(Exercise requirements): Transcribe every line, keeping it exact.

(Recorded data):
· · · · ·

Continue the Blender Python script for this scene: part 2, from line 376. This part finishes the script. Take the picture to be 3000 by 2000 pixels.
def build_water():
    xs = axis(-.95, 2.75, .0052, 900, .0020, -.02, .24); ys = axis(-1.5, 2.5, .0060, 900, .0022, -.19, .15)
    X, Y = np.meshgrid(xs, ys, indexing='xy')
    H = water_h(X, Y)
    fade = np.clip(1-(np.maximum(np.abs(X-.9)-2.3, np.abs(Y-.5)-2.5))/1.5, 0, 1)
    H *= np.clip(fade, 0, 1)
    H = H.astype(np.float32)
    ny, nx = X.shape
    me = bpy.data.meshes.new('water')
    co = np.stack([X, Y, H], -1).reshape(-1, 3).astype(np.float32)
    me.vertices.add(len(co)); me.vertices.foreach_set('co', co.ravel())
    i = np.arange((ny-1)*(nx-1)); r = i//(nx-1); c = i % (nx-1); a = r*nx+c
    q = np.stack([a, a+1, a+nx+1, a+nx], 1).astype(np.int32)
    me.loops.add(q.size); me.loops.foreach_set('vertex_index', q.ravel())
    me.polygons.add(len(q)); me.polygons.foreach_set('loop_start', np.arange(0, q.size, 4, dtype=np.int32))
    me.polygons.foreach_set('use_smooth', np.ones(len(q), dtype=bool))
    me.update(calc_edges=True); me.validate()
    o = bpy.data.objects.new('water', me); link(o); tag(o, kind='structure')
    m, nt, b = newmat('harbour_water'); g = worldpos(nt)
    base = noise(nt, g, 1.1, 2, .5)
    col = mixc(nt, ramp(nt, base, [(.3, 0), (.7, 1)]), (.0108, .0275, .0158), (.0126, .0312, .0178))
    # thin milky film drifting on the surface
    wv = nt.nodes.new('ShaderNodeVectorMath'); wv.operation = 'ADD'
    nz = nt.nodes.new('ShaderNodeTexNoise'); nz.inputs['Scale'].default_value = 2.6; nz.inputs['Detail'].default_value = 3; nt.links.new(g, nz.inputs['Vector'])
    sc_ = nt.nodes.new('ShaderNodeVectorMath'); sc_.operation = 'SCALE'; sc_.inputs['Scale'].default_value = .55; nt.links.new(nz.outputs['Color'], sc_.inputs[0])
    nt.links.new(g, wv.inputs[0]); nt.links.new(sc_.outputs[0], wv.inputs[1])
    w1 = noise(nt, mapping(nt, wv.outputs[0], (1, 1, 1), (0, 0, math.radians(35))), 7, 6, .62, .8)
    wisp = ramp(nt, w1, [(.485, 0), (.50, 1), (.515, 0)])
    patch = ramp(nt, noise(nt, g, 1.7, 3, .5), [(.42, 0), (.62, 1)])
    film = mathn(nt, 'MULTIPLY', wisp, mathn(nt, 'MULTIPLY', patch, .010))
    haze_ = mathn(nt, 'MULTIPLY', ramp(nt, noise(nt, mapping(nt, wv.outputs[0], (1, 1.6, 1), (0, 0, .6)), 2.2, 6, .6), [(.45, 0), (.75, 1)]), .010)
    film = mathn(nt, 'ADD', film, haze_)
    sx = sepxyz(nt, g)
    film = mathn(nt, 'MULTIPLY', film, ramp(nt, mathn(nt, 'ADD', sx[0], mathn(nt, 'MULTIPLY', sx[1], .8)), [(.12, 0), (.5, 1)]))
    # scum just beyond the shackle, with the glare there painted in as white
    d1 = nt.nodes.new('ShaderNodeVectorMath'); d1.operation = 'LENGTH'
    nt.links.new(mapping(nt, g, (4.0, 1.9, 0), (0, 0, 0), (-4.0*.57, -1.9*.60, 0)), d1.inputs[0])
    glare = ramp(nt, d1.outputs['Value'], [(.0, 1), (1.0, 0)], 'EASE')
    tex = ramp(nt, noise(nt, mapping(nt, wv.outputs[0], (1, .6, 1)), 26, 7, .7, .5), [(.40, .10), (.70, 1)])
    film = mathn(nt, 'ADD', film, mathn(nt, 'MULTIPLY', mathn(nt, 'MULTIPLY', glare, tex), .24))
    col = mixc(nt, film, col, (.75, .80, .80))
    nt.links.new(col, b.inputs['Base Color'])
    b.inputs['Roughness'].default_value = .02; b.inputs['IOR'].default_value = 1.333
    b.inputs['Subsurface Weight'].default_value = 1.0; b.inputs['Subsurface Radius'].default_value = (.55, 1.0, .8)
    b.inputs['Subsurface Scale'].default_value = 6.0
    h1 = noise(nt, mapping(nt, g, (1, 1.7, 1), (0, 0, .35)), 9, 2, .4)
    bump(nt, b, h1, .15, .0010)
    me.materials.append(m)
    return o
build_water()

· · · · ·

(Task answer):
Continue the Blender Python script for this scene: part 2, from line 376. This part finishes the script. Take the picture to be 3000 by 2000 pixels.
def build_water():
    xs = axis(-.95, 2.75, .0052, 900, .0020, -.02, .24); ys = axis(-1.5, 2.5, .0060, 900, .0022, -.19, .15)
    X, Y = np.meshgrid(xs, ys, indexing='xy')
    H = water_h(X, Y)
    fade = np.clip(1-(np.maximum(np.abs(X-.9)-2.3, np.abs(Y-.5)-2.5))/1.5, 0, 1)
    H *= np.clip(fade, 0, 1)
    H = H.astype(np.float32)
    ny, nx = X.shape
    me = bpy.data.meshes.new('water')
    co = np.stack([X, Y, H], -1).reshape(-1, 3).astype(np.float32)
    me.vertices.add(len(co)); me.vertices.foreach_set('co', co.ravel())
    i = np.arange((ny-1)*(nx-1)); r = i//(nx-1); c = i % (nx-1); a = r*nx+c
    q = np.stack([a, a+1, a+nx+1, a+nx], 1).astype(np.int32)
    me.loops.add(q.size); me.loops.foreach_set('vertex_index', q.ravel())
    me.polygons.add(len(q)); me.polygons.foreach_set('loop_start', np.arange(0, q.size, 4, dtype=np.int32))
    me.polygons.foreach_set('use_smooth', np.ones(len(q), dtype=bool))
    me.update(calc_edges=True); me.validate()
    o = bpy.data.objects.new('water', me); link(o); tag(o, kind='structure')
    m, nt, b = newmat('harbour_water'); g = worldpos(nt)
    base = noise(nt, g, 1.1, 2, .5)
    col = mixc(nt, ramp(nt, base, [(.3, 0), (.7, 1)]), (.0108, .0275, .0158), (.0126, .0312, .0178))
    # thin milky film drifting on the surface
    wv = nt.nodes.new('ShaderNodeVectorMath'); wv.operation = 'ADD'
    nz = nt.nodes.new('ShaderNodeTexNoise'); nz.inputs['Scale'].default_value = 2.6; nz.inputs['Detail'].default_value = 3; nt.links.new(g, nz.inputs['Vector'])
    sc_ = nt.nodes.new('ShaderNodeVectorMath'); sc_.operation = 'SCALE'; sc_.inputs['Scale'].default_value = .55; nt.links.new(nz.outputs['Color'], sc_.inputs[0])
    nt.links.new(g, wv.inputs[0]); nt.links.new(sc_.outputs[0], wv.inputs[1])
    w1 = noise(nt, mapping(nt, wv.outputs[0], (1, 1, 1), (0, 0, math.radians(35))), 7, 6, .62, .8)
    wisp = ramp(nt, w1, [(.485, 0), (.50, 1), (.515, 0)])
    patch = ramp(nt, noise(nt, g, 1.7, 3, .5), [(.42, 0), (.62, 1)])
    film = mathn(nt, 'MULTIPLY', wisp, mathn(nt, 'MULTIPLY', patch, .010))
    haze_ = mathn(nt, 'MULTIPLY', ramp(nt, noise(nt, mapping(nt, wv.outputs[0], (1, 1.6, 1), (0, 0, .6)), 2.2, 6, .6), [(.45, 0), (.75, 1)]), .010)
    film = mathn(nt, 'ADD', film, haze_)
    sx = sepxyz(nt, g)
    film = mathn(nt, 'MULTIPLY', film, ramp(nt, mathn(nt, 'ADD', sx[0], mathn(nt, 'MULTIPLY', sx[1], .8)), [(.12, 0), (.5, 1)]))
    # scum just beyond the shackle, with the glare there painted in as white
    d1 = nt.nodes.new('ShaderNodeVectorMath'); d1.operation = 'LENGTH'
    nt.links.new(mapping(nt, g, (4.0, 1.9, 0), (0, 0, 0), (-4.0*.57, -1.9*.60, 0)), d1.inputs[0])
    glare = ramp(nt, d1.outputs['Value'], [(.0, 1), (1.0, 0)], 'EASE')
    tex = ramp(nt, noise(nt, mapping(nt, wv.outputs[0], (1, .6, 1)), 26, 7, .7, .5), [(.40, .10), (.70, 1)])
    film = mathn(nt, 'ADD', film, mathn(nt, 'MULTIPLY', mathn(nt, 'MULTIPLY', glare, tex), .24))
    col = mixc(nt, film, col, (.75, .80, .80))
    nt.links.new(col, b.inputs['Base Color'])
    b.inputs['Roughness'].default_value = .02; b.inputs['IOR'].default_value = 1.333
    b.inputs['Subsurface Weight'].default_value = 1.0; b.inputs['Subsurface Radius'].default_value = (.55, 1.0, .8)
    b.inputs['Subsurface Scale'].default_value = 6.0
    h1 = noise(nt, mapping(nt, g, (1, 1.7, 1), (0, 0, .35)), 9, 2, .4)
    bump(nt, b, h1, .15, .0010)
    me.materials.append(m)
    return o
build_water()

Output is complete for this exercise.